Every year, 26,000 babies are stillborn in America. In 2003, one of them was my son.

Saturday, March 14, 2009

All That We Let In

I'm a huge fan of the Indigo Girls, who are, for those of you who don't know, a kind of folk-y girl duo, very acoustic and with absolutely amazing lyrics. My sister introduced them to me many years ago, just before I headed off to college, and I've been incredibly grateful ever since. Their songs have saved me so many times, in so many different ways: through heartache, confusion, depression, and so much more. I haven't been listening to much music for far too long now - so many days spent listening to The Wiggles, or Hannah Montana, and whatever's on Radio Disney. I miss really listening to good music, with good lyrics, discovering that new amazing group that makes me want to run out and buy everything they've ever done.

With that said, I've just had a lightbulb go off in my head: can anybody tell me some good music I should be listening to, but I'm not? Besides IG, I love U2, Sting, the Police...um, I can't actually think of anyone else. Aimee Mann is good, though a little dark. My musical tastes haven't really moved out of the 90s.
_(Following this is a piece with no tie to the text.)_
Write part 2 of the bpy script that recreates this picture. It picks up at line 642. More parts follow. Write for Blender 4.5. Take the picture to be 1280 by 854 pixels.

Please comment below and tell me who I should be listening to!

Back to the purpose of this post: I was listening to the IG's album "All That We Let In" a few weeks ago and these lyrics, to the song of the same name, struck me:

The dust in our eyes our own boots kicked up
Heartsick we nurse along the way we picked up
You may not see it when it's sticking to your skin
But we're better off for all that we let in

We've lost friends and loved ones much too young
With so much promise and work left undone
When all that guards us is a single center line
And the brutal crossing over when it's time

Well I don't know where it all begins
And I don't know where it all will end
We're better off for all that we let in

One day those toughies will be withered up and bent
The father son, the holy warriors, and the president
With glory days of put up dukes for all the world to see
Beaten into submission in the name of the free

We're in an evolution I have heard it said
Everyone's so busy now, but do we move ahead
Planets hurling, atoms splitting
And a sweater for your love you sit there knitting

You see those crosses on the side of the road
Or tied with ribbons in the median
They make me grateful I can go this mile
Lay me down at night and wake me up again

Kat writes a poem and she sticks it on my truck
We don't believe in war and we don't believe in luck
The birds were calling to her, what were they saying
As the gate blew open and the tops of the trees were swaying

I pass the cemetery, walk my dog down there
I read the names in stone and I say a silent prayer
When I get home you're cooking supper on the stove
And the greatest gift of life is to know love

--Emily Saliers


That kind of sums up how I feel about Ben. I'm better off for having him. I love more, I appreciate more, and though missing him hurts like hell, I would do it all again.

2 comments:

Monica H said...

I think I'm a better person for having Sam and Jack as well but would I do it all over again???

You know that saying "It's better to have loved and lost than to never have loved at all" really applies here. If this was the only way for me to have known and loved them then I'd do it all over again, but to keep trying and know that the past can repeat itself is a risk. I have to take the risk but I don't want to go through this again. I just can't...

Okay, I went off on a mini tangent there. My favorite song of the moment is "Chicken Fried" from the Zac Brown Band- it's just fun and it makes me want to dance (and I DON'T dance) :-) and of course there's always James Taylor...love him!

Virginia said...

Mm. Maybe I should clarify, Monica. If it were between Ben never having existed, and having to go through what I went through, I'd choose having him, any day. I don't mean doing it all again in a future sense - those days are past for me, sadly.

I'm not sure I make sense, but I get what you're saying. One day this will be past for you, too, and you WILL be holding a baby in your arms.